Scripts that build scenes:

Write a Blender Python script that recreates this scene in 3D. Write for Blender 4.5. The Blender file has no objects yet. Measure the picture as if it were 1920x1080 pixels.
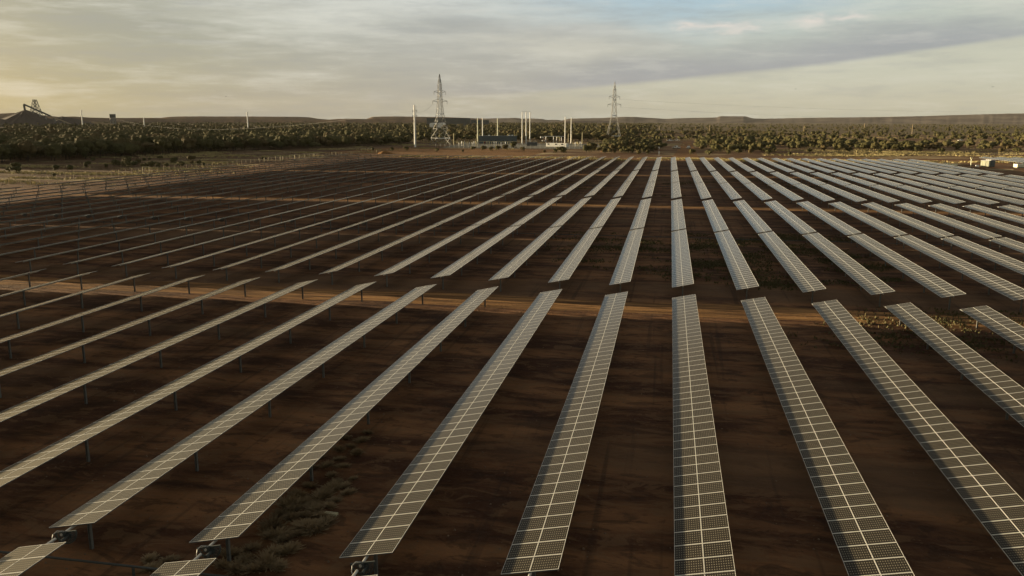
import bpy, math, random
import numpy as np
from mathutils import Matrix, Vector
R = math.radians
sc = bpy.context.scene
C = sc.collection
random.seed(7); RNG = np.random.default_rng(11)

# ------------------------------------------------------------------ camera
CAMH = 16.2
F, PITCH, YAW, ROLL = 1552.35, .19926, -.18509, .00216
cd = bpy.data.cameras.new('camera'); cam = bpy.data.objects.new('camera', cd); C.objects.link(cam)
cd.sensor_width = 36; cd.lens = F / 1920 * 36; cd.clip_start = .5; cd.clip_end = 60000
fw = Vector((math.sin(YAW) * math.cos(PITCH), math.cos(YAW) * math.cos(PITCH), -math.sin(PITCH)))
rt = Vector((math.cos(YAW), -math.sin(YAW), 0)); up = rt.cross(fw)
r2 = rt * math.cos(ROLL) + up * math.sin(ROLL); u2 = up * math.cos(ROLL) - rt * math.sin(ROLL)
m = Matrix((r2, u2, -fw)).transposed().to_4x4(); m.translation = (0, 0, CAMH)
cam.matrix_world = m
sc.camera = cam

def ray(px, py):
    a, b = (px - 960) / F, -(py - 540) / F
    return (r2 * a + u2 * b + fw)
def at(px, py, z=0.0):
    d = ray(px, py); t = (z - CAMH) / d.z
    return Vector((d.x * t, d.y * t, z))
def ray_at(px, py, Y):
    d = ray(px, py); t = Y / d.y
    return Vector((d.x * t, Y, CAMH + d.z * t))
def inframe(pts, marg=0):
    ok = []
    for p in pts:
        v = Vector(p) - Vector((0, 0, CAMH)); d = v.dot(fw)
        if d < .3: ok.append(None); continue
        ok.append((960 + F * v.dot(r2) / d, 540 - F * v.dot(u2) / d))
    return ok
def visible(pts, marg=10):
    q = [p for p in inframe(pts) if p]
    if not q: return False
    xs = [p[0] for p in q]; ys = [p[1] for p in q]
    return max(xs) > -marg and min(xs) < 1920 + marg and max(ys) > -marg and min(ys) < 1080 + marg

# ------------------------------------------------------------------ light
SUN_EL = R(4.45); SUN_AZ = R(-80)          # azimuth from +Y towards +X
sd = Vector((math.sin(SUN_AZ) * math.cos(SUN_EL), math.cos(SUN_AZ) * math.cos(SUN_EL), math.sin(SUN_EL)))
sl = bpy.data.lights.new('sun', 'SUN'); sl.energy = 5.0; sl.angle = R(.6); sl.color = (1, .80, .50)
so = bpy.data.objects.new('sun', sl); C.objects.link(so); so.rotation_euler = sd.to_track_quat('Z', 'Y').to_euler()
sc.view_settings.view_transform = 'Standard'; sc.view_settings.look = 'None'
sc.view_settings.exposure = 1.35; sc.view_settings.gamma = 1
EXP = 2 ** 1.35
def lin(c): return tuple(((v / 255) / 12.92 if v / 255 <= .04045 else ((v / 255 + .055) / 1.055) ** 2.4) for v in c)

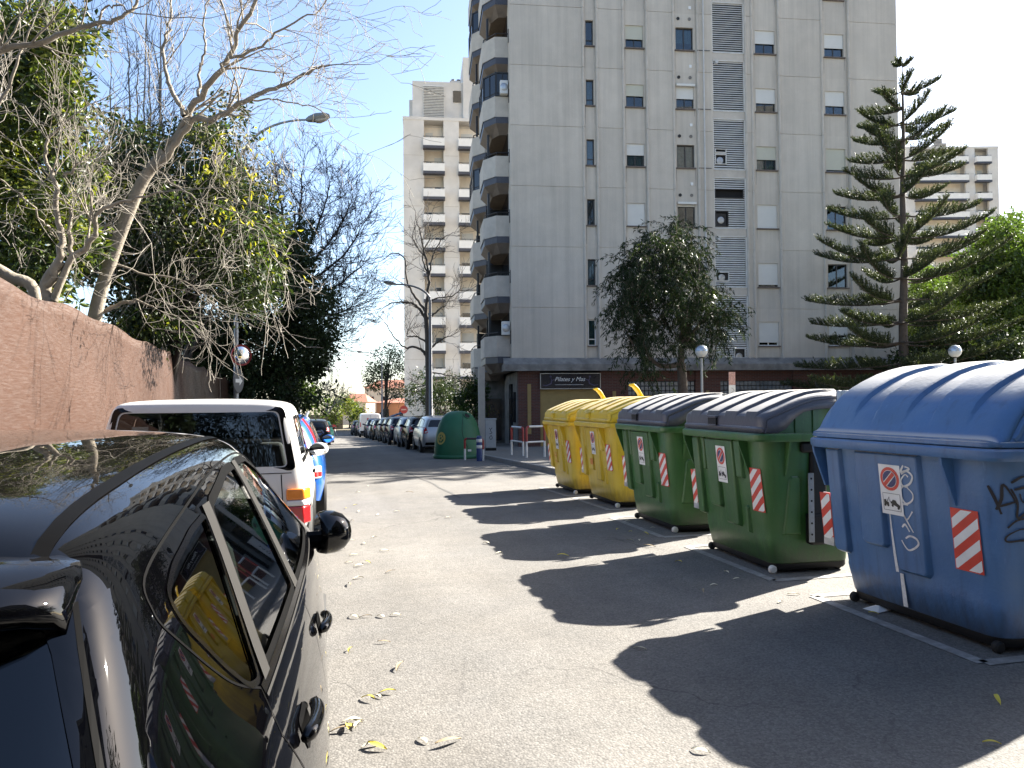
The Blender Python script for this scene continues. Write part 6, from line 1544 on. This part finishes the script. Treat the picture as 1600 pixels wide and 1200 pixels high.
mbuild(tr, 'trunk', 'bark_pale', T, b); mbuild(tw, 'twigs', 'twig_pale', T, b)
# the trunk that shows at the very edge
random.seed(3); b = Vector((-3.85, un(55, 462, 9.8).y+.3, g(9.5)))
T = tree('bare_tree', 'short pale leaning trunk at the left photo edge just above the screen', b, group='leafless trees'); tr = MB(); tw = MB()
PP = path([b, b+Vector((0, 0, 1.6)), un(55, 466, 9.9), un(15, 432, 9.8), un(-30, 405, 9.7), un(-120, 340, 9.6)], 6); tr.tube(PP, [.075]*len(PP), 10, cap=False); limb(tr, tw, U([(-30,408),(-60,300),(-20,200),(20,120),(50,40)], 9.7), .05, .01, 9, .8, 3, **kw)
mbuild(tr, 'trunk', 'bark_pale', T, b); mbuild(tw, 'twigs', 'twig_pale', T, b)
# ---- evergreen masses
def crown(lv, spots, Z, dz, per, L, w, mis, size, jit=1., flat=.8):
    """clumps on given picture spots at depth Z +- dz"""
    for (x, y, r, n) in spots:
        for _ in range(n):
            a = random.random()*6.28; q = r*math.sqrt(random.random()); c = un(x+q*math.cos(a), y+q*math.sin(a), Z+random.uniform(-dz, dz))
            mm = random.choice(mis); lv.cluster(c, size*random.uniform(.6, 1.25), per, L, w, mm, .25, flat)
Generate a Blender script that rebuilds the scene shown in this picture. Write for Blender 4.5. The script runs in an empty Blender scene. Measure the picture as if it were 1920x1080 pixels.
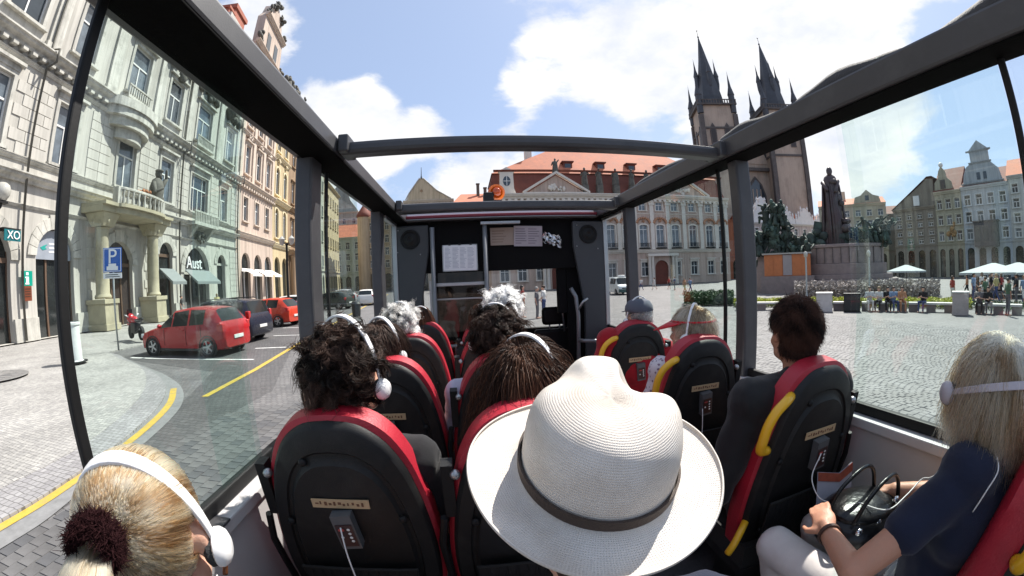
import bpy, bmesh, math, random
import numpy as np
from mathutils import Vector, Matrix, Quaternion

SC = bpy.context.scene
COL = SC.collection
rnd = random.Random(11)
R = math.radians
PI = math.pi

# ------------------------------------------------------------------ camera (origin of the scene: the photographer's hand)
cam = bpy.data.cameras.new('camera')
cam_ob = bpy.data.objects.new('camera', cam)
COL.objects.link(cam_ob)
SC.camera = cam_ob
cam.clip_start = 0.02
cam.clip_end = 3000
cam_ob.matrix_world = Matrix(((0.99228407, 0.04423356, -0.11582626, 0), (-0.11685077, 0.02131576, -0.99292071, 0),
                              (-0.04145149, 0.99879379, 0.02632002, 0), (0, 0, 0, 1)))
cam.type = 'PANO'                                  # a wide action-camera lens
cam.panorama_type = 'FISHEYE_LENS_POLYNOMIAL'
cam.sensor_width = 36
cam.sensor_fit = 'HORIZONTAL'
_f = 737.42 * 36 / 1920
cam.fisheye_fov = R(220)
cam.fisheye_polynomial_k0 = 0
cam.fisheye_polynomial_k1 = -1 / _f
cam.fisheye_polynomial_k2 = 0
cam.fisheye_polynomial_k3 = 0.04058 / _f ** 3
cam.fisheye_polynomial_k4 = 0

# ------------------------------------------------------------------ sun and sky
SUN_AZ, SUN_EL = R(51), R(55)
sun = bpy.data.lights.new('sun', 'SUN')
sun.energy = 5.0
sun.angle = R(0.5)
sun.color = (1.0, 0.955, 0.88)
sun_ob = bpy.data.objects.new('sun', sun)
COL.objects.link(sun_ob)
_s = Vector((math.sin(SUN_AZ) * math.cos(SUN_EL), math.cos(SUN_AZ) * math.cos(SUN_EL), math.sin(SUN_EL)))
sun_ob.rotation_euler = _s.to_track_quat('Z', 'Y').to_euler()
sun_ob.location = _s * 50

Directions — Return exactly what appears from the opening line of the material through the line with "random.seed(7); RNG = np.random.default_rng(11)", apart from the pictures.

Response below —
Write a Blender Python script that recreates this scene in 3D. Write for Blender 4.5. The Blender file has no objects yet. Measure the picture as if it were 1920x1080 pixels.
import bpy, math, random
import numpy as np
from mathutils import Matrix, Vector
R = math.radians
sc = bpy.context.scene
C = sc.collection
random.seed(7); RNG = np.random.default_rng(11)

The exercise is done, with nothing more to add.